--- Begin ---

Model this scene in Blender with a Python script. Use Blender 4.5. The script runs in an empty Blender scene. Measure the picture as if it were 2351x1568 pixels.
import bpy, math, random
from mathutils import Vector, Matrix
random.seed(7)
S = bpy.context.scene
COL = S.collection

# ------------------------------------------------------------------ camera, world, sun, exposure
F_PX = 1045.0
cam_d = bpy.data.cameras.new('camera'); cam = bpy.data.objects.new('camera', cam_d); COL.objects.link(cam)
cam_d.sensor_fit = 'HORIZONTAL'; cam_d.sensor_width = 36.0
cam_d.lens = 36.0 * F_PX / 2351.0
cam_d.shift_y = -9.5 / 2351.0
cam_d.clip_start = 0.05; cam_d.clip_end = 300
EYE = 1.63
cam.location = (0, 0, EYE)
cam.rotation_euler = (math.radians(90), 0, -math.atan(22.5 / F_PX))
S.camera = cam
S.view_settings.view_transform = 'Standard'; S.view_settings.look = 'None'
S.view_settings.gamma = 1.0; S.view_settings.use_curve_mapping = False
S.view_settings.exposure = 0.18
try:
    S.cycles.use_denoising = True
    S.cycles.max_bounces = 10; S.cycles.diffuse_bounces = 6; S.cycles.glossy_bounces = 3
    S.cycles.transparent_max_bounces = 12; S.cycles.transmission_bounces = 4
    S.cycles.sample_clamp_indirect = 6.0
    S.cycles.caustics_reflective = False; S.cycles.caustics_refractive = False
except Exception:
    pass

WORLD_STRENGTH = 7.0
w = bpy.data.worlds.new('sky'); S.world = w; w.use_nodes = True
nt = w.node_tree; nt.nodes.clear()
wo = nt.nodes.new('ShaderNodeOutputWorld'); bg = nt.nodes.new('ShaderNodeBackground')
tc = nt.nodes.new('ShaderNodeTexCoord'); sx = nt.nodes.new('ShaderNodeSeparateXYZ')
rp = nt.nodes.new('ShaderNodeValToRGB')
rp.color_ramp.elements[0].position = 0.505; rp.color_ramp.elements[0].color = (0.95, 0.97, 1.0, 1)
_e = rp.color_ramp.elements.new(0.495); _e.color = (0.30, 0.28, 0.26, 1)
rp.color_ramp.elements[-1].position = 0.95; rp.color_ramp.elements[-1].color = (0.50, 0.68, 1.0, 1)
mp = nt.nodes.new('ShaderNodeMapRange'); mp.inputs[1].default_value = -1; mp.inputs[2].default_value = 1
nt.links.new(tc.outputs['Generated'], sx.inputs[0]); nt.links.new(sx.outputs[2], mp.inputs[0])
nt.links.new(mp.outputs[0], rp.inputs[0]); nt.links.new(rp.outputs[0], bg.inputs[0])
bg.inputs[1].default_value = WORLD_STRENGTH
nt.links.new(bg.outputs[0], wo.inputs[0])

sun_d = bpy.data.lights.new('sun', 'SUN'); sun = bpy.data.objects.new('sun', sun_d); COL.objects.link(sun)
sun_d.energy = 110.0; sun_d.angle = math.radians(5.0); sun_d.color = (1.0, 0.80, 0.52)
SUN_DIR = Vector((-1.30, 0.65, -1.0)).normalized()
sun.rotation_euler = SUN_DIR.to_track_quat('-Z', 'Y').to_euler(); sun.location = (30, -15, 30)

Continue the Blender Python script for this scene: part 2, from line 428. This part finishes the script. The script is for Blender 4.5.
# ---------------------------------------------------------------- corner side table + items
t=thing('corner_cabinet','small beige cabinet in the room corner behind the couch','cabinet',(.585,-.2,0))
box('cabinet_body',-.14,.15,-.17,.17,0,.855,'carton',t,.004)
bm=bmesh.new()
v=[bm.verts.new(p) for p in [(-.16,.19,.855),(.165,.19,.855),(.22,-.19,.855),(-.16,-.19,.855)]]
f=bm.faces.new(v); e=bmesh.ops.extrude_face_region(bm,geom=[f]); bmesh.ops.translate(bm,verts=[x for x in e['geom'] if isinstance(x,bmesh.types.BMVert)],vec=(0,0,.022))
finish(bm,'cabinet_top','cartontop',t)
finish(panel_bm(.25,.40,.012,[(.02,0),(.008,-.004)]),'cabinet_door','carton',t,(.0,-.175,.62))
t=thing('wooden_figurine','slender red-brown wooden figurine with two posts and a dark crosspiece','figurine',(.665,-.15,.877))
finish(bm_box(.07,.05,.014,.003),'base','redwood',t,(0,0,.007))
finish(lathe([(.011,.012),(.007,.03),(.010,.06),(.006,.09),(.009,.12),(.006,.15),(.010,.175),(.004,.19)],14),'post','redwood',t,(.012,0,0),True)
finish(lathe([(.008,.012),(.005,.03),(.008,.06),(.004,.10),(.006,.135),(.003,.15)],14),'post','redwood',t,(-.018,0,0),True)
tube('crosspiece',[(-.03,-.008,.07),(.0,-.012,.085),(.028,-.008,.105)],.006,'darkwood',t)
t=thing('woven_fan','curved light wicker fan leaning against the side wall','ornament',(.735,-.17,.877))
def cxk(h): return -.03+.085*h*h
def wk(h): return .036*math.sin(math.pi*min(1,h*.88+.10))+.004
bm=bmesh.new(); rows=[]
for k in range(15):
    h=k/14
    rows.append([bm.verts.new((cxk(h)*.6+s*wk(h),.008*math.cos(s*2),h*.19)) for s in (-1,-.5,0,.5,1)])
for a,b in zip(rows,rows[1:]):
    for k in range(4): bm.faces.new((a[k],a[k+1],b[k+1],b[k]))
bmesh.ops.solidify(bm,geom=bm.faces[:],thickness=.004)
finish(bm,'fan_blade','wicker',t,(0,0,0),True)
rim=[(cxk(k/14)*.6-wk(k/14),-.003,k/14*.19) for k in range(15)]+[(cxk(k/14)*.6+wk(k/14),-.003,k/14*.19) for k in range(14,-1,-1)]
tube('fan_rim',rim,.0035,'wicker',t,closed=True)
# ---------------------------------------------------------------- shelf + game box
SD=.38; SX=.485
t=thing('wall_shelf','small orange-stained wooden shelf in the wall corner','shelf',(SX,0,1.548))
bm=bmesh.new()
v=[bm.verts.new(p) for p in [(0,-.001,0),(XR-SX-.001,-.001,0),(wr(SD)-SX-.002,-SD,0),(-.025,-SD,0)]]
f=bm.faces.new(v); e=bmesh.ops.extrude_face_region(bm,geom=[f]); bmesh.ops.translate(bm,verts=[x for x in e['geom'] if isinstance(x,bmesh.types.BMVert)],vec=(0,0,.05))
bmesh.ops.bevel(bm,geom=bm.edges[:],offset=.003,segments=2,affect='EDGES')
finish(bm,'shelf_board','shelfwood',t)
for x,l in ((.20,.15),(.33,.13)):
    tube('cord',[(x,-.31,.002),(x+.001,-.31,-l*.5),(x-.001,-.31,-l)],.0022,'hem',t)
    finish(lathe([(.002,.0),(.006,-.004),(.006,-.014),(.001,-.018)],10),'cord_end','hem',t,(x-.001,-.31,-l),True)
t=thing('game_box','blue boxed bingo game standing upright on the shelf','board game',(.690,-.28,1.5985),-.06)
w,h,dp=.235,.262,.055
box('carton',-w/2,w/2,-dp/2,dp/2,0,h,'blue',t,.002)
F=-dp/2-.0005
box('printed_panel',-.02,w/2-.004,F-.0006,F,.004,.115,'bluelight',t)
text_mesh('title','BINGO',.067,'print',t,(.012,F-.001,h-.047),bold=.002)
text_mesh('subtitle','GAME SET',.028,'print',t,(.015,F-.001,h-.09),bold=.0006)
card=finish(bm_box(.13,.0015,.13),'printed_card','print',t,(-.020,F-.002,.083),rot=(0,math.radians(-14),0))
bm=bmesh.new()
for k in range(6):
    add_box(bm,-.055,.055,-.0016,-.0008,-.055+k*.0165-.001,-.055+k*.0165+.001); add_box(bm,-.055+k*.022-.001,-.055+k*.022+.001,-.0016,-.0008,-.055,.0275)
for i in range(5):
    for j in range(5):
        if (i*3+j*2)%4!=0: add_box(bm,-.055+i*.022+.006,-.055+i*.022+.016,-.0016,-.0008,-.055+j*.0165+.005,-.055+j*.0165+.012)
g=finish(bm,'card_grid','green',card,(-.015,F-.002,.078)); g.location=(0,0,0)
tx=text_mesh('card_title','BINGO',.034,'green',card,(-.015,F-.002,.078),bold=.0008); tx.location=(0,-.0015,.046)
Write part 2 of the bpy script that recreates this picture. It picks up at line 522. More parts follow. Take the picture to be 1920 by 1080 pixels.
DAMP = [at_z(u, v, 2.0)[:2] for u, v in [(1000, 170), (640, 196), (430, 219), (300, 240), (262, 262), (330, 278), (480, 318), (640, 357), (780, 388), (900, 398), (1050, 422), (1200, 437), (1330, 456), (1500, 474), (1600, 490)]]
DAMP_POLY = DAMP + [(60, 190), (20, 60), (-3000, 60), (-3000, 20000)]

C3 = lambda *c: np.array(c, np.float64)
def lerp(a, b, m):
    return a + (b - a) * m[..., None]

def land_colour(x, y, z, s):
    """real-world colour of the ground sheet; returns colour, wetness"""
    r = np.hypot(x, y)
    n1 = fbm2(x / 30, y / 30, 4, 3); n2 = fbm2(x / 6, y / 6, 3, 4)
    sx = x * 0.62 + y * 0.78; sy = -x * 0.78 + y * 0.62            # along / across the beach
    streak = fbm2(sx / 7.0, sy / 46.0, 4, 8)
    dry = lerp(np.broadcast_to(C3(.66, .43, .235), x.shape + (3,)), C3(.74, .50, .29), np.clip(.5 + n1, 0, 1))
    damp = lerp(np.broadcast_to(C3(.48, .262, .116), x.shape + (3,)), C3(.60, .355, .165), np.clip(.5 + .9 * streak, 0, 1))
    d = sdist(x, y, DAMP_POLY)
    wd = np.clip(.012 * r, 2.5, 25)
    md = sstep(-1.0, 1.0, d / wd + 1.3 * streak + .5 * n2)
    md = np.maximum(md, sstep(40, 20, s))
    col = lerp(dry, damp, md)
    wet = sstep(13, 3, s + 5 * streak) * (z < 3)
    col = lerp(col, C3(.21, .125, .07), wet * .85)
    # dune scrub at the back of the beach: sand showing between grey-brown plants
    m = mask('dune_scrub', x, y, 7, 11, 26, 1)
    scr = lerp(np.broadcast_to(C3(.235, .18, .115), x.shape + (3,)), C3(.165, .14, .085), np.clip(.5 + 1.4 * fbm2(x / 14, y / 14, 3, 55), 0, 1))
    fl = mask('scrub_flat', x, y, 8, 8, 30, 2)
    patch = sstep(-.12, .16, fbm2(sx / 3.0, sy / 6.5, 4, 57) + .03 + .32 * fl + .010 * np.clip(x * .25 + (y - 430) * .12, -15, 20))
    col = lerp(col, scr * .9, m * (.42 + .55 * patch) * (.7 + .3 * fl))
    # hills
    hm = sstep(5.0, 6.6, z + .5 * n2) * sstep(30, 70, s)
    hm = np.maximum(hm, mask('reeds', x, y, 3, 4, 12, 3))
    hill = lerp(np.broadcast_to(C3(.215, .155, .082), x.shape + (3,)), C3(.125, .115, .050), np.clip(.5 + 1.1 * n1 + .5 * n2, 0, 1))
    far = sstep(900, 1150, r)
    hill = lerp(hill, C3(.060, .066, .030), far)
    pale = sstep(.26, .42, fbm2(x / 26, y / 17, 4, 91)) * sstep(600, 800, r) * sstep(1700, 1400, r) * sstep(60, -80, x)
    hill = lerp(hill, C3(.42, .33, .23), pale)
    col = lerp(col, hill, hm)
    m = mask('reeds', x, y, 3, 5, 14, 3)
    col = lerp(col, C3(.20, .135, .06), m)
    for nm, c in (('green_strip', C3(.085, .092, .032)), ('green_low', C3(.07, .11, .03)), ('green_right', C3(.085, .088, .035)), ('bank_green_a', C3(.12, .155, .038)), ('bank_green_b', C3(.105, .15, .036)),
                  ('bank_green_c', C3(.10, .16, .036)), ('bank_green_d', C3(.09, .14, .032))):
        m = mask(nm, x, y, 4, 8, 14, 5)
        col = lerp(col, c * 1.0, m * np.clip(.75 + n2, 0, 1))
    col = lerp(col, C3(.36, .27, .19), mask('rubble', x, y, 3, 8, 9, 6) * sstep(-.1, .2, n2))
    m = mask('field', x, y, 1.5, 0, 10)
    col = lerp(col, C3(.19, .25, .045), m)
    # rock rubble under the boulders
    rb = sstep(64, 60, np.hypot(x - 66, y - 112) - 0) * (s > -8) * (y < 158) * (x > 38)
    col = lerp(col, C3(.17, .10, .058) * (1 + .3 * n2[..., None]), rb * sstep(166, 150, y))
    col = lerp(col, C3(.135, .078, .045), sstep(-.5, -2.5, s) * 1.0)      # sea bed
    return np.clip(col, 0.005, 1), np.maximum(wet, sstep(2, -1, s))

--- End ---

**Set exercise:** The lines from the start of the entries above through the line containing "COL = S.collection" are the ones to return, please; copy them exactly and include both ends.

**Exercise answer:**
Model this scene in Blender with a Python script. Use Blender 4.5. The script runs in an empty Blender scene. Measure the picture as if it were 2351x1568 pixels.
import bpy, math, random
from mathutils import Vector, Matrix
random.seed(7)
S = bpy.context.scene
COL = S.collection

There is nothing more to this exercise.